Infatti, durante un controllo su Lino Carbone e Antonio De Martino, non indagati né sospettati all’epoca, gli inquirenti riuscirono a rilevare discretamente dai loro cellulari i numeri di telefono in uso a De Micco e agli altri coinvolti. Grazie a queste informazioni vennero disposte le intercettazioni che contribuirono a condannare De Micco e i suoi complici.
fu effettuato su persone non sospettate al momento;
non vi fu alcuna autorizzazione o controllo dell’Autorità giudiziaria;
non venne verbalizzato, quindi l’attività svolta dagli inquirenti è tuttora incerta;
i dati acquisiti, come i numeri e i contatti in rubrica, vennero raccolti senza sequestro dei dispositivi;
senza un sequestro, gli interessati non poterono contestare l’accesso dinanzi a un giudice.
Le argomentazioni portate dalla difesa, basate sull’esperienza dell’avvocato Vannetiello in ambito di legittimità, sono state attentamente considerate dalla Corte europea, che ha ritenuto fondati i rilievi sollevati, tanto da programmare una rapida valutazione del caso.

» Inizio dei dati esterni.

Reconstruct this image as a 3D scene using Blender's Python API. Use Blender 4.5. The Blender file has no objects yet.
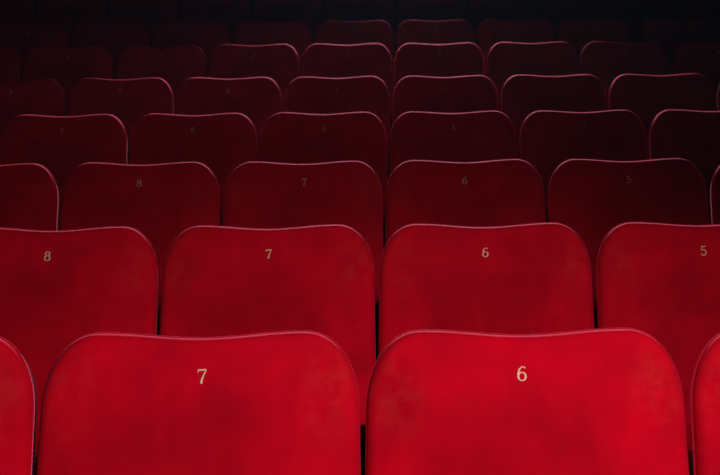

La difesa ha contestato che l’accesso alla memoria dei telefoni per individuare numeri e contatti, validato dai giudici italiani, abbia violato gli artt. 7, 8 e 13 della Convenzione europea dei diritti dell’uomo, per una serie di ragioni dettagliate.
Un accesso così eseguito non è chiaramente regolato dalla legge e costituisce un’invasione ingiustificata della privacy degli interessati, con gravi conseguenze anche per De Micco, riconosciuto come titolare di uno dei contatti carpiti. Tale elemento è stato cruciale nella sua condanna a “fine pena mai”.
La prossima decisione della Corte europea potrebbe rappresentare un momento storico, non solo per la giustizia italiana, ma anche per quella europea.